Behold the Coconut!

So I've been researching Web resources for my Comp II students, Web sites offering free, full-text books and periodical articles (I'm interested in finding such sources for all kinds of subjects, but especially literature, literary biographies, and literary analyses). I've been investigating Google Books and Google Scholar, for instance.

Then, I came across this today in the Times. It's about Google's recent settlement with authors and publishers wherein Google will "pay $125 million to create a system under which customers will be charged for reading a copyrighted book, with the copyright holder and Google both taking percentages":
So while there is a large direct-mail effort, a dedicated Web site about the settlement in 36 languages...and an online strategy of the kind you would expect from Google, the bulk of the legal notice spending — about $7 million of a total of $8 million — is going to newspapers, magazines, even poetry journals, with at least one ad in each country.
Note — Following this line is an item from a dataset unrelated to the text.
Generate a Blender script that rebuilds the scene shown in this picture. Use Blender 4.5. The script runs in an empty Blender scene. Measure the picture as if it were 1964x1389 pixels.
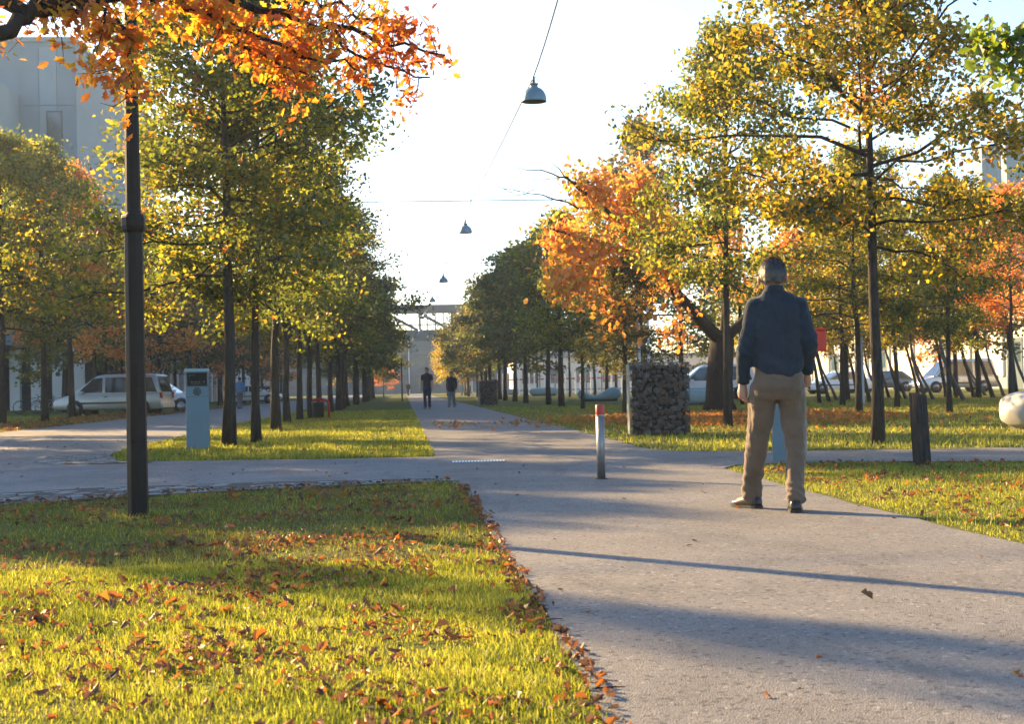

These efforts make this among the largest print legal-notice campaigns in history.

That Google is in the position of paying for so many print ads “is hilarious — it is the ultimate irony,” said Robert Klonoff, dean of Lewis & Clark Law School in Portland, Ore., and the author of a recent law review article titled “Making Class Actions Work: The Untapped Potential of the Internet.”

So far, more than 200 advertisements have run in more than 70 languages: in highbrow periodicals like The New York Review of Books and The Poetry Review in Britain; in general-interest publications like Parade and USA Today; in obscure foreign trade journals like China Copyright and Svensk Bokhandel; and in newspapers in places like Fiji, Greenland, the Falkland Islands, and the Micronesian island of Niue (the name is roughly translated as Behold the Coconut!), which has one newspaper.

The almost comically sweeping attempt to reach the world’s entire literate population is a reflection of the ambitions of the Google Book Search project, in which the company hopes to digitize every book — famous or not, in any language, published anywhere on earth — found in the world’s libraries.

Under the proposed settlement, reached on Oct. 28 and still subject to court approval, there must be an effort the court finds “reasonable and practicable” to find authors and publishers — especially copyright holders of so-called orphan books, which are still in copyright but long out of print. So the task means placing at least one advertisement in every country in the world.

Send me any links you think I might find useful.